May 5th, 2017

By: Patricia Guadalupe

– It’s been more than three months since Donald Trump was inaugurated as the nation’s 45th president. For many Latino leaders, the talk inevitably turns to the issue of the administration’s policies and its Hispanic outreach.

Alex Veras, a Dominican American Republican activist in Massachusetts and self-described “Trump supporter from Day 1,” said he is happy with what he’s seen so far from the White House. He points to a recent White House meeting with the U.S. Hispanic Chamber of Commerce, and says that several high-ranking White House officials, including Vice President Mike Pence, recently spoke at the pro-business Latino Coalition gathering in the nation’s capital.

“I believe he will be good for Hispanic entrepreneurs; you now you have a businessman running the country,” said Veras, who is also an Army veteran.

The Senate recently confirmed the administration’s first Latino Cabinet member, Labor Secretary Alexander Acosta.

Latino Coalition community are there. “You have high-ranking officials coming to talk with us and paying attention to us immediately.
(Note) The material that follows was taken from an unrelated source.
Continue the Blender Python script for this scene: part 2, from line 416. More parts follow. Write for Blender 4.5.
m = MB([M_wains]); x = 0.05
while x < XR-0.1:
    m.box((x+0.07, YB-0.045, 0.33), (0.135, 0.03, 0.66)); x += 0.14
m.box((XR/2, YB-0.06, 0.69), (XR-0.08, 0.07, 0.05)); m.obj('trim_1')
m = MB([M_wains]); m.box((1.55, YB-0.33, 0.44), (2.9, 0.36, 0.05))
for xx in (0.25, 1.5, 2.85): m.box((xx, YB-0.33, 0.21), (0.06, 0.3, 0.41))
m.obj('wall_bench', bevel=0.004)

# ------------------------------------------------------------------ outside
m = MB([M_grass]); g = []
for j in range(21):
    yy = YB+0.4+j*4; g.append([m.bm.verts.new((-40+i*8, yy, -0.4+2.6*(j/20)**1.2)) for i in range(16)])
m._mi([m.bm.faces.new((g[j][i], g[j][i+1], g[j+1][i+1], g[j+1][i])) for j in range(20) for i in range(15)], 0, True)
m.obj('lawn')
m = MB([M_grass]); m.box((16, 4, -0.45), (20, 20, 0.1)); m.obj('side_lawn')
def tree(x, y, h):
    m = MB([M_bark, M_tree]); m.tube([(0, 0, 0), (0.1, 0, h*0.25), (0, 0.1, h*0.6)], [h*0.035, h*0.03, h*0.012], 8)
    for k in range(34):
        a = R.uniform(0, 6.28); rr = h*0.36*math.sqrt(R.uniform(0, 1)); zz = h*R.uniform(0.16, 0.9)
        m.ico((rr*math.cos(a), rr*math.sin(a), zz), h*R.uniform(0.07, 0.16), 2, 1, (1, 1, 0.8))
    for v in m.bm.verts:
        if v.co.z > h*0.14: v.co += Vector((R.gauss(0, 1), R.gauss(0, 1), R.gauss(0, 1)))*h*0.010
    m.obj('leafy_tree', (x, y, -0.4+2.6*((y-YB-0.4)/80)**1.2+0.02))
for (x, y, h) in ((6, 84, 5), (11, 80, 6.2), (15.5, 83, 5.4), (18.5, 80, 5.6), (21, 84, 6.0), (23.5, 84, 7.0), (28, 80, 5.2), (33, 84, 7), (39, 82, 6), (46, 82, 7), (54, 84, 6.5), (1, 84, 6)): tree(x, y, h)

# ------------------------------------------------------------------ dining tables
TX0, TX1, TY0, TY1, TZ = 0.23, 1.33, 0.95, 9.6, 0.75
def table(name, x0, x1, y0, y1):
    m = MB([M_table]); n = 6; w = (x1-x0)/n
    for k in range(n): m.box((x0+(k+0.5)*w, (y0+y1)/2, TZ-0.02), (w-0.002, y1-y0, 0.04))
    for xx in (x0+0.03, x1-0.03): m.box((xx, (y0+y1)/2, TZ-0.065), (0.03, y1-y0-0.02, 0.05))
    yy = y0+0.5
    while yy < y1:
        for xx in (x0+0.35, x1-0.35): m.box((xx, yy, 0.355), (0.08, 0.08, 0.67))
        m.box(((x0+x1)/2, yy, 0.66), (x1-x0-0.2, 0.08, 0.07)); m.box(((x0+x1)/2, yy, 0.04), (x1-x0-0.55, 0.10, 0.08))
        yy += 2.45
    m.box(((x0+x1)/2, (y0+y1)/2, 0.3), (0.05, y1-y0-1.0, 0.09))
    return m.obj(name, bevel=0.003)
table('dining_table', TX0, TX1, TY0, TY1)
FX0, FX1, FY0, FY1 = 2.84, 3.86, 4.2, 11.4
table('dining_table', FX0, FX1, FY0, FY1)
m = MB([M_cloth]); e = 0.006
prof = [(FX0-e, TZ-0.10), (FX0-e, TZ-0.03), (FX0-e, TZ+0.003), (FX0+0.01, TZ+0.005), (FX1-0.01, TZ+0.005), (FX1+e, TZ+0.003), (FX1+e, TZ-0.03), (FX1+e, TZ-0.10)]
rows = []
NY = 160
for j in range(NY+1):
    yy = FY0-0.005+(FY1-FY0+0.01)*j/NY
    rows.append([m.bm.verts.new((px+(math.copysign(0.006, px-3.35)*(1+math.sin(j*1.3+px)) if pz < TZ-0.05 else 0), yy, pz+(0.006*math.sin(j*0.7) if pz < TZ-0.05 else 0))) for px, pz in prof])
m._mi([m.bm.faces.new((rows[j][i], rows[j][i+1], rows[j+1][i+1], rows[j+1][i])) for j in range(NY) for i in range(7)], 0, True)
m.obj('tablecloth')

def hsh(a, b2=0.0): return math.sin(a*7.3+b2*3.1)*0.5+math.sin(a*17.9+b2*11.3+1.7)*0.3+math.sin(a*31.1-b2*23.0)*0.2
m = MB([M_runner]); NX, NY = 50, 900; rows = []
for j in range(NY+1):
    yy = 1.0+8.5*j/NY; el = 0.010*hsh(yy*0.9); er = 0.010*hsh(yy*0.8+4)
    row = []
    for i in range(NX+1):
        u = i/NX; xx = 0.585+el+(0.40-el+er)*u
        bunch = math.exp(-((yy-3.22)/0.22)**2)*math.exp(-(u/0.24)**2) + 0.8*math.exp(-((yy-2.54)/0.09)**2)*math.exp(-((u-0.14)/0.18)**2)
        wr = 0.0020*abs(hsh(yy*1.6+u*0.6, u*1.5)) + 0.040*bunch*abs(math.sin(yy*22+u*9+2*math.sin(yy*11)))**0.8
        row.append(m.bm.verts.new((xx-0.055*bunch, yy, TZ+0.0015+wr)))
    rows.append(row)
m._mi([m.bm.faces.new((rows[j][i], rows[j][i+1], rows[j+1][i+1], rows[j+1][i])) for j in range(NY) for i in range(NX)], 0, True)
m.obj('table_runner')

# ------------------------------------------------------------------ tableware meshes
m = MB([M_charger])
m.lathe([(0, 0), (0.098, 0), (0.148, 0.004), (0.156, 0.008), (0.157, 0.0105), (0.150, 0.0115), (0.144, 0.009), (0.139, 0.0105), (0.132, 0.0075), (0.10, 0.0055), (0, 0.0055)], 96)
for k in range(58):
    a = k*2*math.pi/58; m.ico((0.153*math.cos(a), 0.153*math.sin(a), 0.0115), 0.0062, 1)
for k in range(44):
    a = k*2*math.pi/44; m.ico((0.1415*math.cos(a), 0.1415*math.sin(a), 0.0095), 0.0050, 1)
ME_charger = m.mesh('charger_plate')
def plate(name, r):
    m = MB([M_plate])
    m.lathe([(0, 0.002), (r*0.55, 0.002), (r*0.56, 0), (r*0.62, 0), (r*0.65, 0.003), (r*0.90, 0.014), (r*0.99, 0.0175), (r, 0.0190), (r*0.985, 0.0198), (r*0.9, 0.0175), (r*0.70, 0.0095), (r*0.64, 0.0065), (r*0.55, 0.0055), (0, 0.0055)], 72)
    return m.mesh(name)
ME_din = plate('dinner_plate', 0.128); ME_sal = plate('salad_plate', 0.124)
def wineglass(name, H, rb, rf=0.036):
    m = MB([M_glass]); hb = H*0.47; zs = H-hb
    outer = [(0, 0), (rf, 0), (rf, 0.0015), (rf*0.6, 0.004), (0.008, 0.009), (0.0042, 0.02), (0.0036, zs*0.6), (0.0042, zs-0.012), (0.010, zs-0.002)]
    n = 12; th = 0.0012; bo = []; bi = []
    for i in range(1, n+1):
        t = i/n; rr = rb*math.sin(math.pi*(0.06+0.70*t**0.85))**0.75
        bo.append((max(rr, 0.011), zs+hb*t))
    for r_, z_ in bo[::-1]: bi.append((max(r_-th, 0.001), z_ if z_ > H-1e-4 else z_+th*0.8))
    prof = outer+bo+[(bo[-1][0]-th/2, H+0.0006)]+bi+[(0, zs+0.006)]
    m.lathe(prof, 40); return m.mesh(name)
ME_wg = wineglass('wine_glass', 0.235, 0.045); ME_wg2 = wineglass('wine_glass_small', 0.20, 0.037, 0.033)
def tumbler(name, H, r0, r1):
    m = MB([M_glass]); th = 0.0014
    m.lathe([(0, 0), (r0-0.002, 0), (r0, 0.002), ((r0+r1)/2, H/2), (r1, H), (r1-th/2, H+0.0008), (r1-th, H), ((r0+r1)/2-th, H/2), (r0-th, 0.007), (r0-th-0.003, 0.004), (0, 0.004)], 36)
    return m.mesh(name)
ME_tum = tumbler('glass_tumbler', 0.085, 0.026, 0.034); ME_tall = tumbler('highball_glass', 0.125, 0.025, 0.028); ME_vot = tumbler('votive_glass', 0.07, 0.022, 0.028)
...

If we didn’t matter they wouldn’t be talking with us,” Rosales said. “The president is interested in the community and what we have to say.”

But recently, a coalition of over 40 national Latino organizations held a press conference and criticized Trump’s lack of outreach Hispanics.

“We are a bipartisan group and he hasn’t once reached out to us for a meeting even though we have requested it,” says Héctor Sánchez, president of the National Hispanic Leadership Association, or NHLA.

Janet Murguía, president and CEO of the National Council of La Raza, is blunt in her assessment of Trump’s relationship with Latinos.

“I’ve never seen anything like this. It’s a new low in the relationship that the president’s office has had with the Latino community,” said Murguía. “We’ve not agreed on policies and agendas with every president going back several decades, but I’ve never seen the mean-spiritedness that’s been directed at our community. It’s a historic low.”

Murguia said her group “has not seen any effort to unite the country but rather to divide it – and now it feels like he’s institutionalized a lot of that rhetoric with the policies he’s promoting.”

She also criticized the lack of Latino appointments and staffing and what she called the lack of inclusion of the Hispanic perspective in the administration.

“We’re concerned about what the future portends for Latinos in this environment,” said Murguía.

Stella Rouse, a University of Maryland professor and director of the university’s Center for American Politics and Citizenship, said the president has to reach out to Hispanics, “but he hasn’t shown an inclination to do so. His inclination has been to speak to his base and sort of form a bubble around his base.”

Rouse said that apart from not seeking Latinos, “he puts forth legislation that the community doesn’t want and he’s not taking the community’s perspective into consideration.”

Supporters like Veras defend the president’s outlook and his way of doing things. “I like that he’s upsetting the apple cart,” said Veras. “I like that he was able to put someone on the Supreme Court, I like the executive orders ending some Obama-era policies, and I like that he’s not going to use the government to go after my guns,” said Veras.

But NCLR and other Latino groups point to the president’s repeated calls for a wall along the U.S.-Mexico border — something that Mexican officials call “a hostile act” – as well as his executive order targeting so-called sanctuary cities, his support for repealing Obamacare and budget proposals that would cut programs that benefit Latinos as examples of an early presidency that has had a negative effect on Latinos nationwide.

Moving forward, Rouse says making an effort to engage with the community would make more political sense for Trump.

“If he thinks that his base constituency of 30 percent is going to put him in a position to win reelection or even help Republicans in the midterm elections, that’s pretty ignorant on his part if that’s what he believes,” Rouse told NBC Latino.

Latino organizations like the NHLA have been mobilizing on issues where they feel like administration policies are running counter to Hispanic priorities.

Sánchez was at the recent Climate March in Washington, D.C. He said his group is concerned about the direction of policy under the Trump administration.

“It’s an issue that affects us directly – many of us live in environmentally unsound areas and we have an administration that is anti-environment. We need to get together and get more involved to fight this,” said Sánchez.

NCLR’s Murguía says she sees a “perverse silver lining” in that Trump is helping bring communities together. That type of civic participation is precisely what may help stop some of Trump’s policies.

“Many of the national civil rights groups and other organizations have come together and have felt the need to partner in earnest,” said Murguía. “We can be assets to each other as we come together and there is a strength that I think can be positive as we push back (against Trump’s policies) and move forward.”